Sapendo quanto sia raro incontrare fra intenzioni e
risoluzioni una concordanza che non sia puramente
teorica, e magari velleitaria, questo pittore, che si direbbe
perseguire una via alquanto inusitata rispetto ai
modelli correnti, appare assai consapevole degli aspetti
più espliciti del suo lavoro. Materia povera, figurazione
istintiva, innocenza, semplicità: i termini più frequenti
sono questi. E per quanto non sia chiaro se il tono con il
quale Testagrossa si confessi, sia di modestia e di segreta fermezza, certamente corrisponde a quanto le opere,
a una prima osservazione, sono pronte a testimoniare.
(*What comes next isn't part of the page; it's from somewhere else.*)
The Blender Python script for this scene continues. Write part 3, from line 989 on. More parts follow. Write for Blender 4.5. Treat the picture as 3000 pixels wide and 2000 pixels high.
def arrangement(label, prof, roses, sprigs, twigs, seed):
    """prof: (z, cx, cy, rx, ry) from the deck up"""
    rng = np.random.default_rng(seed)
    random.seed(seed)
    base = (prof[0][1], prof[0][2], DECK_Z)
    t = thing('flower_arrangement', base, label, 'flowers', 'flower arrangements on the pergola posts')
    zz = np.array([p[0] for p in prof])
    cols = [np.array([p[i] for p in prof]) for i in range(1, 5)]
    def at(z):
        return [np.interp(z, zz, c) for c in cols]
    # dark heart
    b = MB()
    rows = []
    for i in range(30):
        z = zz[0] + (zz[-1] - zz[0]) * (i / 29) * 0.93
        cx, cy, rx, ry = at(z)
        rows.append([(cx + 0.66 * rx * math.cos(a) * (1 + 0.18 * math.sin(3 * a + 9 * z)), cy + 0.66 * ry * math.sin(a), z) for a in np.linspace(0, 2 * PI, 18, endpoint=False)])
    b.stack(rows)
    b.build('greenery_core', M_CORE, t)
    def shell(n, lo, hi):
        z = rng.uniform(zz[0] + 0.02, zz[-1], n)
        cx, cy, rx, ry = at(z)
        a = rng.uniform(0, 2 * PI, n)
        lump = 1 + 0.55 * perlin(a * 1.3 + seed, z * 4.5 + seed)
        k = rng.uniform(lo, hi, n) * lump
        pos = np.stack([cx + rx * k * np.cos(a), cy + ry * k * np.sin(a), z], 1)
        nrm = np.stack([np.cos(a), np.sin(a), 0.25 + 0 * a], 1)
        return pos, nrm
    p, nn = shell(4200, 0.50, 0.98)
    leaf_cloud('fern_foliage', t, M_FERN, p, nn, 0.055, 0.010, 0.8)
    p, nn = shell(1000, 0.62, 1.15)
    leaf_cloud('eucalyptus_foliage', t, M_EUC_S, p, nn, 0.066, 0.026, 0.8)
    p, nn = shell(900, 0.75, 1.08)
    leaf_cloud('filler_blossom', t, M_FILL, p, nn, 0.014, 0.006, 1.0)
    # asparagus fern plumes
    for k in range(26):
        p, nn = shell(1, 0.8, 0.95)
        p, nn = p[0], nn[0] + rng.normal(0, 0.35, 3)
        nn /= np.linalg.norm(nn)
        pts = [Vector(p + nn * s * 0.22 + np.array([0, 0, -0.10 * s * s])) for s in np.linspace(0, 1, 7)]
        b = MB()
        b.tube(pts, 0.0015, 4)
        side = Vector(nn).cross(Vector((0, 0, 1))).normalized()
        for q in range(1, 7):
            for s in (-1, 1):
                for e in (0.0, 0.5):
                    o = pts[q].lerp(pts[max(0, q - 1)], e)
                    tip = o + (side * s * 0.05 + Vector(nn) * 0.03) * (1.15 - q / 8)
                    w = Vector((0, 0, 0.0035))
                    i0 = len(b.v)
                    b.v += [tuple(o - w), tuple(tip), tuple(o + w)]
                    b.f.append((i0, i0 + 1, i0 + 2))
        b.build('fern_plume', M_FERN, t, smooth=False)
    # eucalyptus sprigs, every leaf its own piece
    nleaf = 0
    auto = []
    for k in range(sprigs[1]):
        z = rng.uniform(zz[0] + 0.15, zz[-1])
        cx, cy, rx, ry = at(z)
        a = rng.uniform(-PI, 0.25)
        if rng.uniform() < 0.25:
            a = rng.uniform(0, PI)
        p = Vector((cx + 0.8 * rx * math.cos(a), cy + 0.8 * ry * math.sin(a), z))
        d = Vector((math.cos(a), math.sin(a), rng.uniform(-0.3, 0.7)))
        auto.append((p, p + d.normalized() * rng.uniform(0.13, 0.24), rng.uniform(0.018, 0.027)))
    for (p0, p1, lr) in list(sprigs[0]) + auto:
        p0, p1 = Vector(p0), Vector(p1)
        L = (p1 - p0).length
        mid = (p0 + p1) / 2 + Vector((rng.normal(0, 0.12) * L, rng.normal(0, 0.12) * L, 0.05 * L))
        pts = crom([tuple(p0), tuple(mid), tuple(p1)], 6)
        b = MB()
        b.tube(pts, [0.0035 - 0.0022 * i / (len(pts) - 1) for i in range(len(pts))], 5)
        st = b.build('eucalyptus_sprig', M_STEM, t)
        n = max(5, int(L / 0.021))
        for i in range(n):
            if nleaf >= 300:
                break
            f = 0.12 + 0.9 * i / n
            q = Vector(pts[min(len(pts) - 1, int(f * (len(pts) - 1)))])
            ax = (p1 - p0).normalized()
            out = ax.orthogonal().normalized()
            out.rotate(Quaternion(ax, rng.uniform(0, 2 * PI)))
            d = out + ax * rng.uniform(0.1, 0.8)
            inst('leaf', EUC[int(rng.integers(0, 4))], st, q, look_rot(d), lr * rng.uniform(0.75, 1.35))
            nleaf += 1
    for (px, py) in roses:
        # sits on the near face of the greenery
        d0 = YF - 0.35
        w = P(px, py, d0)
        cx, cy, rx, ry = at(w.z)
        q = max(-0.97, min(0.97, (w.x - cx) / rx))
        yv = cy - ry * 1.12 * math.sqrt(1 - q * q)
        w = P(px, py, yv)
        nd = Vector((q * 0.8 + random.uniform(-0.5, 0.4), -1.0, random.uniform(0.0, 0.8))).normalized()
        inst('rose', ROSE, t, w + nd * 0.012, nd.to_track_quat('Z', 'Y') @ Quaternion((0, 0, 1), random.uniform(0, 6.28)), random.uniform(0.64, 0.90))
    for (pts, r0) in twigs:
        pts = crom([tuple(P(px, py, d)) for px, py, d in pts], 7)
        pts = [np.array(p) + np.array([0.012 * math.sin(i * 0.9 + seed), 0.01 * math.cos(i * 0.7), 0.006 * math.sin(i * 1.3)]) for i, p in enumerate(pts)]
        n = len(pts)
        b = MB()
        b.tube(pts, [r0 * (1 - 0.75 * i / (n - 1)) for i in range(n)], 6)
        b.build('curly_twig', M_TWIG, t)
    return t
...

Fissate in una tonalità unica di terre chiare, o ambrate,
o bruciate; immerse in un colore consunto, da affresco
che tende ad allontanare ogni effetto in una luce che
pur intuendosi mediterranea si manifesta sempre come
crepuscolare, assorta, come se il momento privilegiato
fosse quello del transito verso la notte – e nulla vieta
di intendere quel silenzio sopravvivente come una
metafora più o meno consapevole; più che staccarsi da
questo magro impasto di materia, già di per sé allusiva
a un certo primitivismo di visione, le figure vi si immobilizzano,
quasi non fossero altro che impronte sul
punto di scomparire.
Dalla tela e dalla memoria...Malgrado la struttura delle
forme lasci intendere una sorta di monumentalità
arcaica, con accenni al menhir, alla colonna, alla pietra
sacrificale, e malgrado i soggetti (gli oggetti), figure
umane e animali, siano rilevati da ombreggiature, ciò
che caratterizza questa pittura non è, come invece sembrerebbe,
più un’insistenza plastica apparentemente
più consona ad un’evoluzione di tipo mistico pastoriale,
ma piuttosto il segno, la graffiatura, l’incisione, con
un immediato rimando dall’affresco all’arte rupestre.
Da cui, ancora una volta, la diffusa sensazione di un intenso
desiderio di recupero: del tempo, o forse, meglio,
di un modo di essere nel tempo, secondo gesti solenni,
silenziosi. E tuttavia non per questo sereni. Questo “ritorno”, per il quale il pittore si avvale (facendoli suoi) di modi stilistici di lontana provenienza e che comunque non mi stupirei si fossero stati filtrati da artisti che a loro volta li fecero propri, e per il clima austero e,
sacrale magico, si potrebbero avanzare con cautela i
nomi, fra loro, non poi così contraddittori, di Marino
Marini, o del Licini delle Amalasunte. Questo “ritorno”
non è privo di perplessità. E non a caso le figure assumono
in genere atteggiamenti d’attesa e di stupore, e
ci appaiono infatti, in qualche luogo, quasi riassorbite
nella materia, o frammentarie, così come a tratti e
non meno significativamente se questo “ritorno” lo intendiamo
un momendo emblemativo del “continuum”
del ciclo naturale, ci appaiono sovrapposte, incrociate,
fatte fra loro simili per incessanti metamorfosi, restituite
all’energia che le genera, e che il pittore si sforza di
trattenere. Così che quanto resta da contemplare non
è tanto la traccia incerta di un tempo irrecuperabile,
quanto la riaffermazione di una presenza.